◆ Exercise requirements:
Among the entries below, extract exactly the lines that run from the one with "The Blender Python" through the one with "kids(tw, pts, dirs, rad, L, lvl, rng, P)", both ends included.

◆ Input:

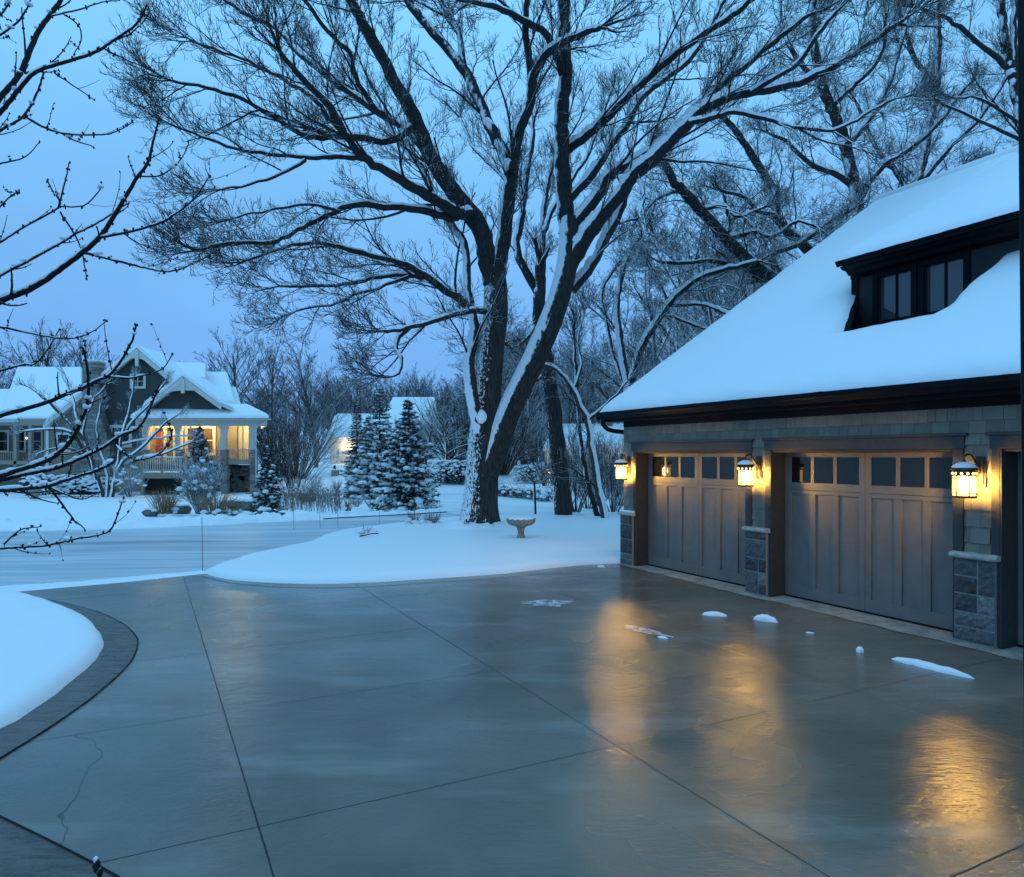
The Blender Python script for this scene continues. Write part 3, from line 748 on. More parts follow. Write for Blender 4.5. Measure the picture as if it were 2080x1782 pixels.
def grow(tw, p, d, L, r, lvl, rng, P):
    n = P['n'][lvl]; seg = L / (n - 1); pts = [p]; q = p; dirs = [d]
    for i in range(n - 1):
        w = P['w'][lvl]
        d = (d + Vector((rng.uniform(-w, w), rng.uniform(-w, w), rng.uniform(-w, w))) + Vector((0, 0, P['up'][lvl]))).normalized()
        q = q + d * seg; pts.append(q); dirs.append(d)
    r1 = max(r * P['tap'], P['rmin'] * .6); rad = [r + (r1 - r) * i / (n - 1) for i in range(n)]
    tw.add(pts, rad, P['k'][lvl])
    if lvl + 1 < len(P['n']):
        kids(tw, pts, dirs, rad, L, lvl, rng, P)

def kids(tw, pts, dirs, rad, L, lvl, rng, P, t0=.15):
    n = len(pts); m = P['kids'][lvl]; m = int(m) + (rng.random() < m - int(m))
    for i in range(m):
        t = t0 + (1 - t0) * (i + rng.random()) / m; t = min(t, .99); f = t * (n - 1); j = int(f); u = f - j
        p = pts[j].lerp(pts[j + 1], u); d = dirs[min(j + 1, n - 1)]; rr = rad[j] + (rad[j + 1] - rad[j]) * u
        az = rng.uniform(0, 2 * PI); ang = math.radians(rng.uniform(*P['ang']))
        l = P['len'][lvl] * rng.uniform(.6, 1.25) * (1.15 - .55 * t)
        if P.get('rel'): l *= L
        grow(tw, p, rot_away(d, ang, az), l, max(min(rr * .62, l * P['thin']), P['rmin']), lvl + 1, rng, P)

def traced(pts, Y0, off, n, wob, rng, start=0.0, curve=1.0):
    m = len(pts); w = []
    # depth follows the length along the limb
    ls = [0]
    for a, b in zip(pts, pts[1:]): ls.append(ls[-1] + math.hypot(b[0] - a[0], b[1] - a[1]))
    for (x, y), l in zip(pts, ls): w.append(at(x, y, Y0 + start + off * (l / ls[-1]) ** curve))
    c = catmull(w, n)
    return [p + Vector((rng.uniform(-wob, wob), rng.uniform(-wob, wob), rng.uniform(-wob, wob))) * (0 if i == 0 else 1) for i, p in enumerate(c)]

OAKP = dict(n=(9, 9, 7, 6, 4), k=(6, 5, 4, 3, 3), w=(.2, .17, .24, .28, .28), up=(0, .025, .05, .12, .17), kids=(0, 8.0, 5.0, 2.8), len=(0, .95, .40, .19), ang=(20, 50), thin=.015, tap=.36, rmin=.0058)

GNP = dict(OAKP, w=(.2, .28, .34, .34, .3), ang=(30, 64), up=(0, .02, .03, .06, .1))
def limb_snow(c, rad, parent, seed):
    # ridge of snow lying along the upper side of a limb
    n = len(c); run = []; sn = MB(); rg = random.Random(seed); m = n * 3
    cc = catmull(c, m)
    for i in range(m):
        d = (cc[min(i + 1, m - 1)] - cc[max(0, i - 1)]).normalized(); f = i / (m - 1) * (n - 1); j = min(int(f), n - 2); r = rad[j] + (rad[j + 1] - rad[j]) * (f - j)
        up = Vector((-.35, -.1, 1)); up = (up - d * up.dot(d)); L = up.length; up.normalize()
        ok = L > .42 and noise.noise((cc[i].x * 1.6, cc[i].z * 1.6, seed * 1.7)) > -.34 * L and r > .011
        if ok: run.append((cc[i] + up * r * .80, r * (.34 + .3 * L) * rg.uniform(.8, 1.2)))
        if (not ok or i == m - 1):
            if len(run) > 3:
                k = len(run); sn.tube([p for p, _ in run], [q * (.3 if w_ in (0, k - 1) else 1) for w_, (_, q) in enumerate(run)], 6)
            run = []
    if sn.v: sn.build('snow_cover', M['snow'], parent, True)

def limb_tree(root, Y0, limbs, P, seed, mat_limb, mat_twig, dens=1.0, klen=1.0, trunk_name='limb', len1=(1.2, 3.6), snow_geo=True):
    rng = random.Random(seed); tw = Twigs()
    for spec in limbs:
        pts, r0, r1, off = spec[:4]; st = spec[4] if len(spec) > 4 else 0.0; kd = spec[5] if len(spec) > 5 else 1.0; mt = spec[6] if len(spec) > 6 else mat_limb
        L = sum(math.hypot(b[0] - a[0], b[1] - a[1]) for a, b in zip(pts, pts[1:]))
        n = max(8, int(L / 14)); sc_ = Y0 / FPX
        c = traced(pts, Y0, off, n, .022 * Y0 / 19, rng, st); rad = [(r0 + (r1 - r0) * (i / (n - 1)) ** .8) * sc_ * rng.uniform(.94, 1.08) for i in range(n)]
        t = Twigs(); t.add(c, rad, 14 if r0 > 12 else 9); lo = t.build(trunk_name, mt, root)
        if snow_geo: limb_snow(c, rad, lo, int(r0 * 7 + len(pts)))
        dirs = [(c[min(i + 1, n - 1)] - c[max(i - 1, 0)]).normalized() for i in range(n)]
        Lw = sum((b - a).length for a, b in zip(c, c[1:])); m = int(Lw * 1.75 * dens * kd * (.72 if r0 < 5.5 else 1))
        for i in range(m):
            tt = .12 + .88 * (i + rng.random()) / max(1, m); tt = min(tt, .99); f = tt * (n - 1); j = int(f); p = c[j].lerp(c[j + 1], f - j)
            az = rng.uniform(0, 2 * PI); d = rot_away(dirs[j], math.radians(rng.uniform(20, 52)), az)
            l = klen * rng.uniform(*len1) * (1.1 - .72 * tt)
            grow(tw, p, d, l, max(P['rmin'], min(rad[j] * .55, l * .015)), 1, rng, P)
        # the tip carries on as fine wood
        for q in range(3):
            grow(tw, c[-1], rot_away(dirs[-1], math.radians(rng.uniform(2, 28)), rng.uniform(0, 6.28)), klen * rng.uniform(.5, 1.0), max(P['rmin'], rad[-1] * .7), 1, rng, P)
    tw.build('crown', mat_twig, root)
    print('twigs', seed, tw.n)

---

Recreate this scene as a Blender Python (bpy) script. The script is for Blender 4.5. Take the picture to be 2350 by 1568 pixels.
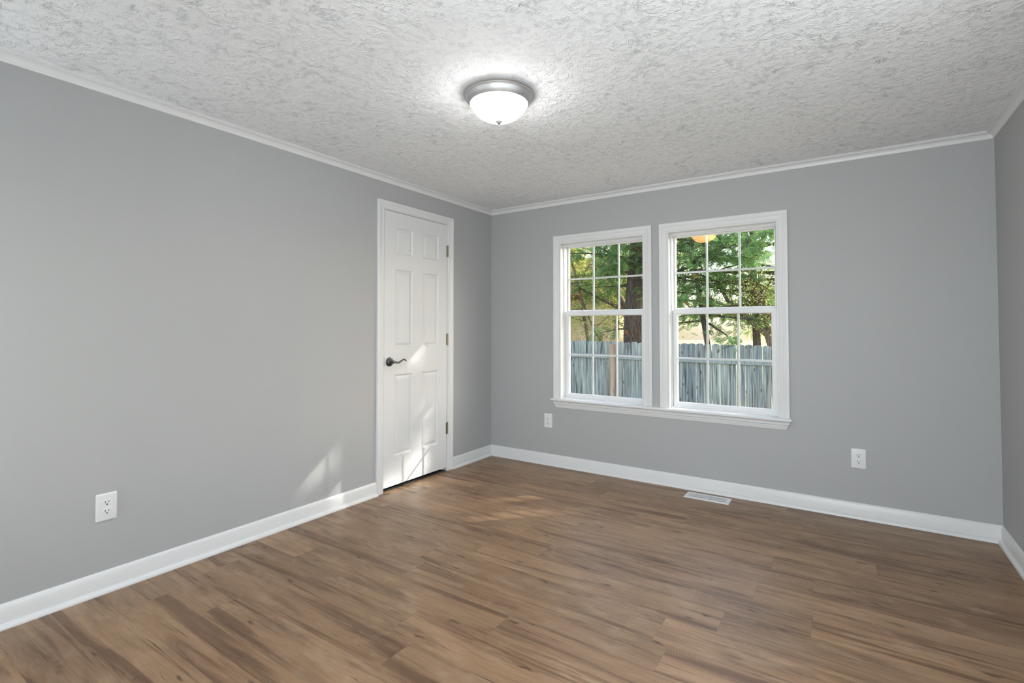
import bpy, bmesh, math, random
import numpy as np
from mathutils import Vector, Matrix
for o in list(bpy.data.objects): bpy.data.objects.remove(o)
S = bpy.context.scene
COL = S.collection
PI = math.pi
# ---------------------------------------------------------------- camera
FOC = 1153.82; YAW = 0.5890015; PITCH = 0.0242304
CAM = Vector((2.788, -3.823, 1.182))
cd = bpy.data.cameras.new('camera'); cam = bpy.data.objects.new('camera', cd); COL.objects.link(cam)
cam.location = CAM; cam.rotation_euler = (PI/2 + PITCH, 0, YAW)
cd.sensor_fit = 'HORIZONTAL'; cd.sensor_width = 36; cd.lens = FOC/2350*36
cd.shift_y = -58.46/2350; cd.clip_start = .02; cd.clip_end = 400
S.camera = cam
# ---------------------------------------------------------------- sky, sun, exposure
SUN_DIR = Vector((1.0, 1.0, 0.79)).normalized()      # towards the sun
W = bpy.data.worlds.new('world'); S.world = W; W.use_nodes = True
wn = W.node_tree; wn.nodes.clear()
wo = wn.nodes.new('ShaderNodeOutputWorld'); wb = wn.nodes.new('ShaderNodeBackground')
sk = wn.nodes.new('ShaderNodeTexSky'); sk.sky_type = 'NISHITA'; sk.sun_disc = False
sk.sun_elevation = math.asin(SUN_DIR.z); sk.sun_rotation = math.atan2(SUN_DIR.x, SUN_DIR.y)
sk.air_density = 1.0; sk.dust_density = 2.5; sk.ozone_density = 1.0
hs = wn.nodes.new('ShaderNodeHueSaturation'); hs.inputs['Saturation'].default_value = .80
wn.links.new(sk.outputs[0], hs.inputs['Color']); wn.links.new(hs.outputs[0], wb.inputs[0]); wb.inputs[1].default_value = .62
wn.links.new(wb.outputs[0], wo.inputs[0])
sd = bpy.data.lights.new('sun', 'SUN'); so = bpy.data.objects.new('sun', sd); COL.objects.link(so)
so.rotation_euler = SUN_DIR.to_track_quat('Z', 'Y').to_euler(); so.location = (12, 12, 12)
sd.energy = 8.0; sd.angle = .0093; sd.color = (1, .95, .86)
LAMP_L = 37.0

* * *

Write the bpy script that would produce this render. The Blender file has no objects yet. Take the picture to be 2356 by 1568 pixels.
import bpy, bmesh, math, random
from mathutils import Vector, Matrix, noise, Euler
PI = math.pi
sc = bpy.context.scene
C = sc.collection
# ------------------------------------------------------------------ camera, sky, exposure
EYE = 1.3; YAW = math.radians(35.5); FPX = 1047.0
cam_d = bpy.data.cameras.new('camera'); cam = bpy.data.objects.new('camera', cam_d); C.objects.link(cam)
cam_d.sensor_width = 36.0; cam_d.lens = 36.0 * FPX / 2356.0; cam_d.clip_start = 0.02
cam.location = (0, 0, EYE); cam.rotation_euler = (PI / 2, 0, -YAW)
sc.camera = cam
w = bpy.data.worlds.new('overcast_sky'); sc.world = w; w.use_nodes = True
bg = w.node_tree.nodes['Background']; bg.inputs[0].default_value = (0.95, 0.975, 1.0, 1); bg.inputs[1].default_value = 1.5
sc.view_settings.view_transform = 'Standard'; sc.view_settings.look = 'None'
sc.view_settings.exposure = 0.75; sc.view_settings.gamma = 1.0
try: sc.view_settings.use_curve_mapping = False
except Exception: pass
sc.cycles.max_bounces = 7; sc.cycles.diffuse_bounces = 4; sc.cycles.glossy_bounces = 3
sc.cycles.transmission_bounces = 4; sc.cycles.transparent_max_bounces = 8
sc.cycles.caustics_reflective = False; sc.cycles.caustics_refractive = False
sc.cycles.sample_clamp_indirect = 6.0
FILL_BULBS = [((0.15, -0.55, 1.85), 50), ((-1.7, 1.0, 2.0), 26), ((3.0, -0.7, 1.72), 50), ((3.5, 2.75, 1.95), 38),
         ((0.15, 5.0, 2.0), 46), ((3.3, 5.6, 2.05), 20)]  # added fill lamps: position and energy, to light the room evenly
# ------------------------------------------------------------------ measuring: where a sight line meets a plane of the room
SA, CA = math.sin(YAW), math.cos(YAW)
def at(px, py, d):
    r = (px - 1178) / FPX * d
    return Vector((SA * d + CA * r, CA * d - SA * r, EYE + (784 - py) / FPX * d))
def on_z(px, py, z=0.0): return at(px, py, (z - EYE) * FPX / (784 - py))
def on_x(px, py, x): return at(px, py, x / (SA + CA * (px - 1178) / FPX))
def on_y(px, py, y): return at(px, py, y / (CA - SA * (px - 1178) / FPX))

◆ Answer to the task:
The Blender Python script for this scene continues. Write part 3, from line 748 on. More parts follow. Write for Blender 4.5. Measure the picture as if it were 2080x1782 pixels.
def grow(tw, p, d, L, r, lvl, rng, P):
    n = P['n'][lvl]; seg = L / (n - 1); pts = [p]; q = p; dirs = [d]
    for i in range(n - 1):
        w = P['w'][lvl]
        d = (d + Vector((rng.uniform(-w, w), rng.uniform(-w, w), rng.uniform(-w, w))) + Vector((0, 0, P['up'][lvl]))).normalized()
        q = q + d * seg; pts.append(q); dirs.append(d)
    r1 = max(r * P['tap'], P['rmin'] * .6); rad = [r + (r1 - r) * i / (n - 1) for i in range(n)]
    tw.add(pts, rad, P['k'][lvl])
    if lvl + 1 < len(P['n']):
        kids(tw, pts, dirs, rad, L, lvl, rng, P)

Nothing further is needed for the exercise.